Instructions for the task
Extract only the lines running from the top of the entries to the line that holds "50, 'dark', .8)])". Include that line and omit the pictures.

The records
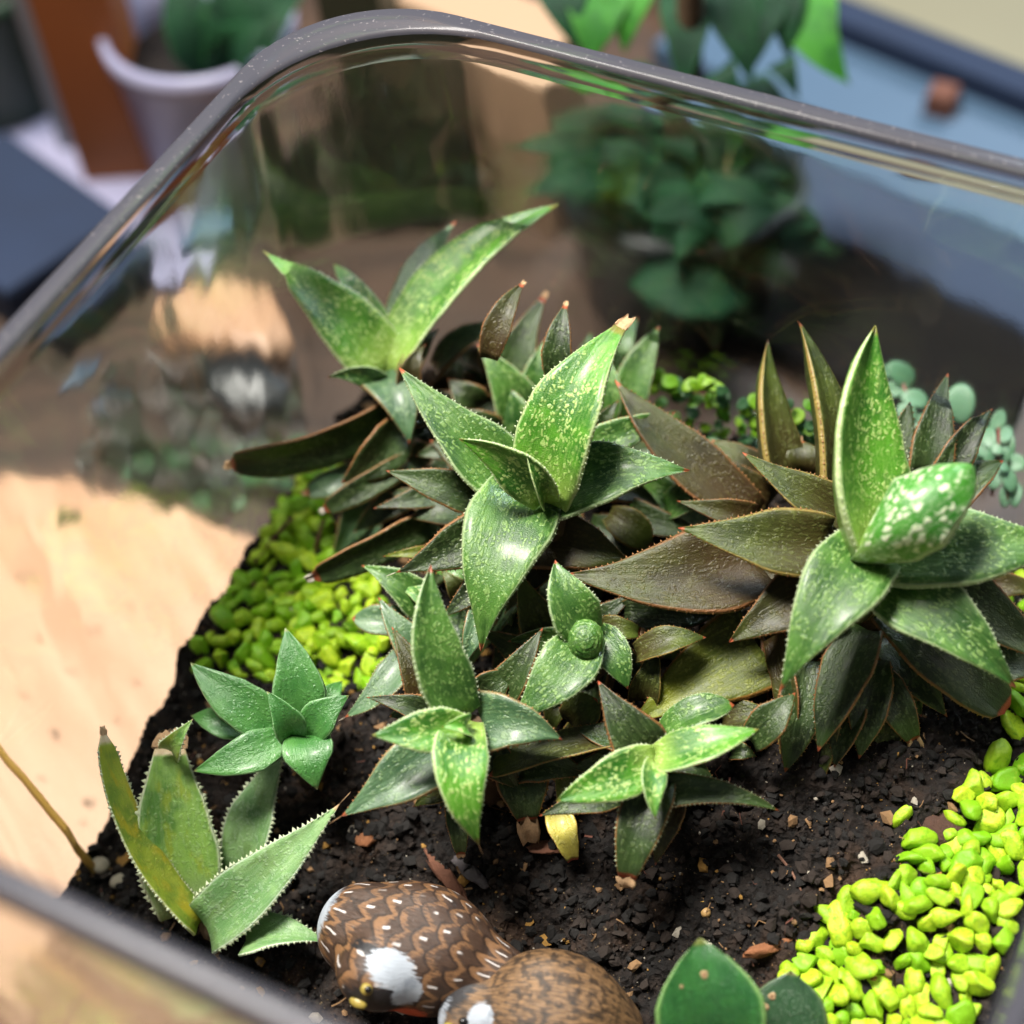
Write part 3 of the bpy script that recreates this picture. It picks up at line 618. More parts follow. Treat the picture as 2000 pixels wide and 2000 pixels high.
fillers(B, [((1090, 1080), (1230, 1200), 76, 'dark', 1.0), ((1150, 1060), (1290, 1200), 70, 'olive', .8), ((1010, 1020), (860, 1060), 76, 'dark', 2.2), ((1060, 1000), (1180, 1110), 90, 'dark', 2.4), ((990, 1060), (900, 1200), 70, 'dark', 1.2), ((1140, 900), (1230, 960), 80, 'dark', 2.2), ((900, 900), (800, 960), 76, 'dark', 2.), ((1100, 860), (1130, 760), 76, 'dark', 2.2), ((1020, 860), (970, 740), 76, 'mid', 2.4), ((960, 930), (840, 860), 76, 'dark', 2.4)])
fillers(K, [((1000, 780), (900, 830), 66, 'dark', 1.6), ((1060, 760), (1150, 700), 60, 'dark', 1.6), ((980, 740), (950, 640), 60, 'dark', 2.), ((1120, 800), (1240, 740), 60, 'dark', 1.6), ((940, 720), (880, 690), 60, 'brown', 2.)])
fillers(Rr, [((1500, 1020), (1290, 1080), 90, 'brown', 1.8), ((1500, 990), (1380, 880), 80, 'brown', 2.), ((1650, 1200), (1500, 1330), 96, 'brown', 2.), ((1560, 1250), (1500, 1480), 80, 'olive', 1.), ((1780, 1180), (1900, 1330), 90, 'brown', 2.2), ((1760, 1270), (1800, 1400), 76, 'dark', 1.4), ((1450, 1060), (1350, 960), 80, 'dark', 1.6), ((1560, 1110), (1440, 1180), 90, 'brown', 2.6)])
fillers(A, [((770, 830), (650, 850), 60, 'dark', 2.), ((850, 900), (720, 900), 64, 'dark', 2.), ((880, 970), (780, 1060), 60, 'dark', 1.4), ((900, 820), (830, 760), 66, 'dark', 2.2), ((820, 870), (720, 960), 56, 'olive', 1.6)])
fillers(E, [((960, 1440), (1060, 1500), 66, 'dark', 1.), ((900, 1470), (860, 1580), 60, 'dark', .8), ((860, 1400), (760, 1400), 60, 'dark', 1.2)])
fillers(Fp, [((1270, 1500), (1330, 1620), 50, 'dark', .8), ((1230, 1480), (1110, 1500), 60, 'dark', .8), ((1320, 1480), (1440, 1450), 50, 'dark', .8)])

# lower leaves wherever the clump still shows bare soil between its rosettes
HEARTS = [(754, 735, A), (1010, 800, K), (1062, 985, B), (1700, 1085, Rr), (1142, 1255, D), (912, 1415, E), (1278, 1488, Fp)]
CL = [(650, 960), (760, 800), (900, 650), (1100, 650), (1290, 690), (1420, 900), (1540, 780), (1640, 760), (1760, 800), (1900, 830), (2000, 1000), (2000, 1330), (1800, 1360), (1560, 1480), (1480, 1400), (1440, 1460), (1300, 1580), (1100, 1540), (960, 1500), (900, 1480), (800, 1420), (770, 1230), (720, 1130)]
def soil_seen(px, py):
    dg_ = bpy.context.evaluated_depsgraph_get(); r_ = unit(ray(px, py)); hit = sc.ray_cast(dg_, Vector((CAM*U).tolist()), Vector(r_.tolist()))
    return hit[0] and hit[4].name.startswith(('soil', 'stem'))
added = 0; tries = 0
while added < 95 and tries < 1500:
    tries += 1; px, py = random.uniform(640, 2000), random.uniform(640, 1580)
    if not in_poly(px, py, CL): continue
    if added % 6 == 0: bpy.context.view_layer.update()
    if not soil_seen(px, py): continue
    hx_, hy_, hr = min(HEARTS, key=lambda h: (h[0]-px)**2 + (h[1]+70-py)**2); dx_, dy_ = px - hx_, py - hy_ - 40; dd_ = math.hypot(dx_, dy_) + 1e-6
    a_ = math.atan2(dy_, dx_) + random.gauss(0, .35); ln = random.uniform(120, 190); bk_ = random.uniform(.35, .6)*ln
    s_ = on_soil(px, py, 0)
    mt_ = random.choice(['brown', 'dark', 'brown', 'olive']) if hr is Rr else random.choice(['dark', 'dark', 'mid', 'olive', 'blue'])
    leaf(hr, (px - bk_*math.cos(a_), py - bk_*math.sin(a_)), (px + (ln - bk_)*math.cos(a_), py + (ln - bk_)*math.sin(a_)), random.uniform(52, 84), mt_, zb=s_[2] + random.uniform(.8, 1.8), near=random.uniform(0, .6), bend=random.uniform(-10, 10), roll=random.uniform(-30, 30), shape=random.choice(['g', 't', 'l']), teeth='tan')
    added += 1

# small plain rosette at the left
z = .9; Gp = plant('succulent_rosette', 562, 1440, z, 'small plain green rosette by the left gravel with gravel bits on its leaves')
L = lambda *a, **k: leaf(Gp, *a, **{'zb': z, 'teeth': None, **k})
L((490, 1428), (373, 1398), 56, 'plain', near=-.2, shape='l', zb=.3)
L((620, 1400), (668, 1330), 50, 'plain', near=-.2, shape='l', zb=.4)
L((590, 1420), (557, 1226), 88, 'plain', near=.2, bend=-6, shape='l', cup=.12)
L((550, 1422), (372, 1294), 84, 'plain', near=.2, bend=12, shape='l', cup=.12)
L((606, 1440), (682, 1358), 66, 'plain', near=.4, bend=8, shape='l', cup=.12)
L((556, 1440), (378, 1506), 70, 'plain', near=.4, bend=10, shape='l', cup=.12)
L((600, 1432), (620, 1542), 88, 'plain', near=.7, bend=-4, shape='l', arch=.5, cup=.12)
L((572, 1444), (521, 1350), 56, 'plain', near=.8, bend=-5, shape='l', cup=.25)

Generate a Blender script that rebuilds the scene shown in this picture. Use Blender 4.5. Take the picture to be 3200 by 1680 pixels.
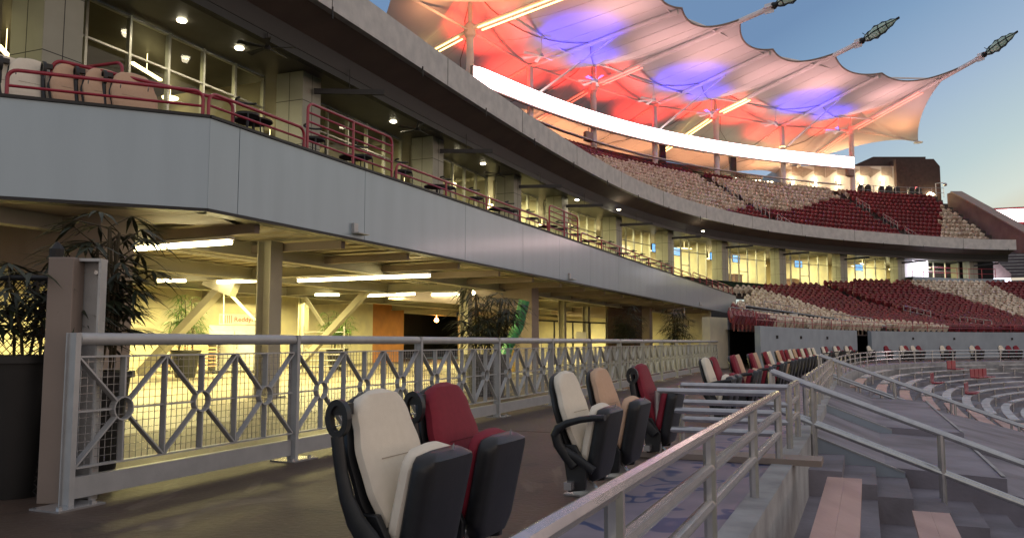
import bpy, math, random
from mathutils import Vector, Matrix
random.seed(7)
PI = math.pi
# ---------------------------------------------------------------- camera, world, sun, exposure
SC = bpy.context.scene
for _o in list(bpy.data.objects): bpy.data.objects.remove(_o)
FPX, HOR, CZ = 2550.0, 1068.0, 1.04
PITCH = math.atan((HOR-840)/FPX)
cam = bpy.data.objects.new('camera', bpy.data.cameras.new('camera'))
SC.collection.objects.link(cam)
cam.location = (0, 0, CZ)
cam.rotation_euler = (PI/2+PITCH, 0, 0)
cam.data.sensor_width = 36; cam.data.lens = FPX/3200*36
cam.data.clip_start = .05; cam.data.clip_end = 3000
SC.camera = cam
W = bpy.data.worlds.new('World'); SC.world = W; W.use_nodes = True
nt = W.node_tree; bg = nt.nodes['Background']
EXPO = .35
SUN_AZ = 90.0
sky = nt.nodes.new('ShaderNodeTexSky'); sky.sky_type = 'NISHITA'; sky.sun_disc = False
sky.sun_elevation = math.radians(0.5); sky.sun_rotation = math.radians(SUN_AZ)
# twilight gradient: elevation lowered towards the afterglow on the right
N_, L_ = nt.nodes, nt.links
tcw = N_.new('ShaderNodeTexCoord'); sxyz = N_.new('ShaderNodeSeparateXYZ'); L_.new(tcw.outputs['Generated'], sxyz.inputs[0])
m1 = N_.new('ShaderNodeMath'); m1.operation = 'MULTIPLY_ADD'; m1.inputs[1].default_value = -.45; gx = N_.new('ShaderNodeVectorMath'); gx.operation = 'DOT_PRODUCT'; gx.inputs[1].default_value = (.77, -.64, 0); L_.new(tcw.outputs['Generated'], gx.inputs[0])
L_.new(gx.outputs['Value'], m1.inputs[0]); L_.new(sxyz.outputs['Z'], m1.inputs[2])
m2 = N_.new('ShaderNodeMath'); m2.operation = 'ADD'; m2.inputs[1].default_value = .5; m2.use_clamp = True; L_.new(m1.outputs[0], m2.inputs[0])
rampw = N_.new('ShaderNodeValToRGB'); L_.new(m2.outputs[0], rampw.inputs[0]); el = rampw.color_ramp.elements
SKY = [(.08, (.90, .70, .60)), (.45, (.74, .62, .56)), (.60, (.70, .60, .50)), (.685, (.68, .62, .47)), (.72, (.65, .72, .66)), (.77, (.50, .62, .64)), (.86, (.34, .46, .62)), (.95, (.205, .335, .52)), (1.0, (.155, .265, .45))]
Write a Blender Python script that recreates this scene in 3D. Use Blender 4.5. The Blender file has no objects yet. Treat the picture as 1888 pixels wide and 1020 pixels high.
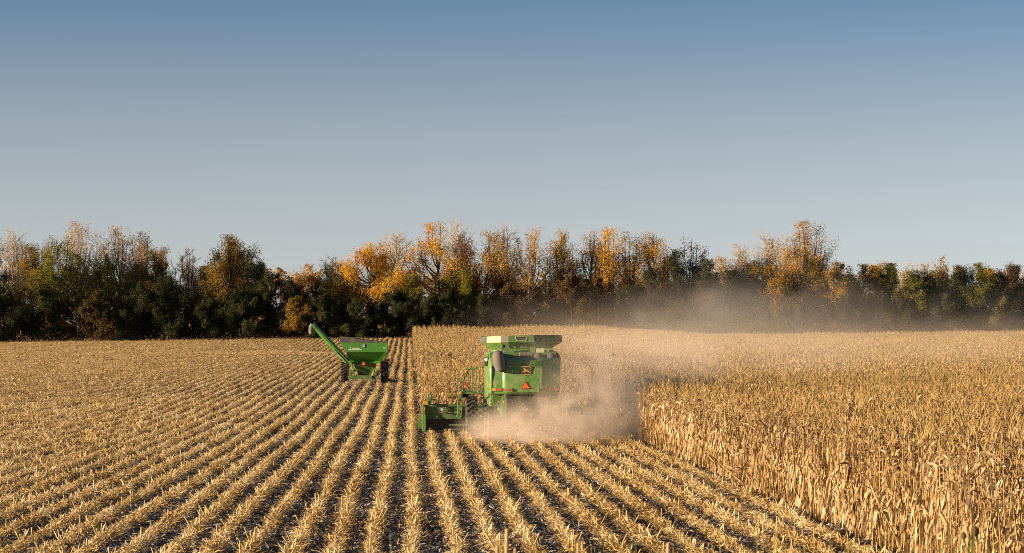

Output of the task
Write part 3 of the bpy script that recreates this picture. It picks up at line 618. More parts follow. Treat the picture as 2000 pixels wide and 2000 pixels high.
fillers(B, [((1090, 1080), (1230, 1200), 76, 'dark', 1.0), ((1150, 1060), (1290, 1200), 70, 'olive', .8), ((1010, 1020), (860, 1060), 76, 'dark', 2.2), ((1060, 1000), (1180, 1110), 90, 'dark', 2.4), ((990, 1060), (900, 1200), 70, 'dark', 1.2), ((1140, 900), (1230, 960), 80, 'dark', 2.2), ((900, 900), (800, 960), 76, 'dark', 2.), ((1100, 860), (1130, 760), 76, 'dark', 2.2), ((1020, 860), (970, 740), 76, 'mid', 2.4), ((960, 930), (840, 860), 76, 'dark', 2.4)])
fillers(K, [((1000, 780), (900, 830), 66, 'dark', 1.6), ((1060, 760), (1150, 700), 60, 'dark', 1.6), ((980, 740), (950, 640), 60, 'dark', 2.), ((1120, 800), (1240, 740), 60, 'dark', 1.6), ((940, 720), (880, 690), 60, 'brown', 2.)])
fillers(Rr, [((1500, 1020), (1290, 1080), 90, 'brown', 1.8), ((1500, 990), (1380, 880), 80, 'brown', 2.), ((1650, 1200), (1500, 1330), 96, 'brown', 2.), ((1560, 1250), (1500, 1480), 80, 'olive', 1.), ((1780, 1180), (1900, 1330), 90, 'brown', 2.2), ((1760, 1270), (1800, 1400), 76, 'dark', 1.4), ((1450, 1060), (1350, 960), 80, 'dark', 1.6), ((1560, 1110), (1440, 1180), 90, 'brown', 2.6)])
fillers(A, [((770, 830), (650, 850), 60, 'dark', 2.), ((850, 900), (720, 900), 64, 'dark', 2.), ((880, 970), (780, 1060), 60, 'dark', 1.4), ((900, 820), (830, 760), 66, 'dark', 2.2), ((820, 870), (720, 960), 56, 'olive', 1.6)])
fillers(E, [((960, 1440), (1060, 1500), 66, 'dark', 1.), ((900, 1470), (860, 1580), 60, 'dark', .8), ((860, 1400), (760, 1400), 60, 'dark', 1.2)])
fillers(Fp, [((1270, 1500), (1330, 1620), 50, 'dark', .8), ((1230, 1480), (1110, 1500), 60, 'dark', .8), ((1320, 1480), (1440, 1450), 50, 'dark', .8)])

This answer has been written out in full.